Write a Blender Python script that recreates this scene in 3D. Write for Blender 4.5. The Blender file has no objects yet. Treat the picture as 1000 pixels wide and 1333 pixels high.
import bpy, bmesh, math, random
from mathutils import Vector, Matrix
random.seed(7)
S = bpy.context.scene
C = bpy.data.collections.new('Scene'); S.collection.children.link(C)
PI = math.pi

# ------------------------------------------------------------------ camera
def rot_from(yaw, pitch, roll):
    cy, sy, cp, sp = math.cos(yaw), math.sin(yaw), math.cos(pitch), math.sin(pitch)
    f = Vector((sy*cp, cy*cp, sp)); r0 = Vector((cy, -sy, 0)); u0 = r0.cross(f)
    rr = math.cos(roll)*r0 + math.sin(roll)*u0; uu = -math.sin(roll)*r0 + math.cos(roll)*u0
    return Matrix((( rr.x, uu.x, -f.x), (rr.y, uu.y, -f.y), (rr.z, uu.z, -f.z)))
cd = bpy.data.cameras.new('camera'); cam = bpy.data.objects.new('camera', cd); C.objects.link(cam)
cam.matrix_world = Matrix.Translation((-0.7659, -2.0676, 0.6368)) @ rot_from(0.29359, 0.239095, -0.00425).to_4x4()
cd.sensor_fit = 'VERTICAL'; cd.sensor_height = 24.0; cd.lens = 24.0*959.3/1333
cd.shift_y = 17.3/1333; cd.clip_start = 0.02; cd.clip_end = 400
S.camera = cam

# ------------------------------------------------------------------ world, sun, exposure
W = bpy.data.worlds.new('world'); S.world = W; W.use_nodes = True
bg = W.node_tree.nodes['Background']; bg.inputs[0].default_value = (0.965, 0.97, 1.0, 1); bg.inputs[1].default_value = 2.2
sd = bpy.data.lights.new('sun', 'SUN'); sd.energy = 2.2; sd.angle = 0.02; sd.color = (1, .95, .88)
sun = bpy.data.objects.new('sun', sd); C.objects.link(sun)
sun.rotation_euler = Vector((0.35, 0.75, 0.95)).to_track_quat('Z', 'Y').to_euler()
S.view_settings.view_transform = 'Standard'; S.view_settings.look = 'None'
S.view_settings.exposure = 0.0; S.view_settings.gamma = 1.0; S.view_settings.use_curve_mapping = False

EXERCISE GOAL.
Type out the full listing again, exactly as given.

RESPONSE TO THIS EXERCISE.
Write a Blender Python script that recreates this scene in 3D. Write for Blender 4.5. The Blender file has no objects yet. Treat the picture as 1000 pixels wide and 1333 pixels high.
import bpy, bmesh, math, random
from mathutils import Vector, Matrix
random.seed(7)
S = bpy.context.scene
C = bpy.data.collections.new('Scene'); S.collection.children.link(C)
PI = math.pi

# ------------------------------------------------------------------ camera
def rot_from(yaw, pitch, roll):
    cy, sy, cp, sp = math.cos(yaw), math.sin(yaw), math.cos(pitch), math.sin(pitch)
    f = Vector((sy*cp, cy*cp, sp)); r0 = Vector((cy, -sy, 0)); u0 = r0.cross(f)
    rr = math.cos(roll)*r0 + math.sin(roll)*u0; uu = -math.sin(roll)*r0 + math.cos(roll)*u0
    return Matrix((( rr.x, uu.x, -f.x), (rr.y, uu.y, -f.y), (rr.z, uu.z, -f.z)))
cd = bpy.data.cameras.new('camera'); cam = bpy.data.objects.new('camera', cd); C.objects.link(cam)
cam.matrix_world = Matrix.Translation((-0.7659, -2.0676, 0.6368)) @ rot_from(0.29359, 0.239095, -0.00425).to_4x4()
cd.sensor_fit = 'VERTICAL'; cd.sensor_height = 24.0; cd.lens = 24.0*959.3/1333
cd.shift_y = 17.3/1333; cd.clip_start = 0.02; cd.clip_end = 400
S.camera = cam

# ------------------------------------------------------------------ world, sun, exposure
W = bpy.data.worlds.new('world'); S.world = W; W.use_nodes = True
bg = W.node_tree.nodes['Background']; bg.inputs[0].default_value = (0.965, 0.97, 1.0, 1); bg.inputs[1].default_value = 2.2
sd = bpy.data.lights.new('sun', 'SUN'); sd.energy = 2.2; sd.angle = 0.02; sd.color = (1, .95, .88)
sun = bpy.data.objects.new('sun', sd); C.objects.link(sun)
sun.rotation_euler = Vector((0.35, 0.75, 0.95)).to_track_quat('Z', 'Y').to_euler()
S.view_settings.view_transform = 'Standard'; S.view_settings.look = 'None'
S.view_settings.exposure = 0.0; S.view_settings.gamma = 1.0; S.view_settings.use_curve_mapping = False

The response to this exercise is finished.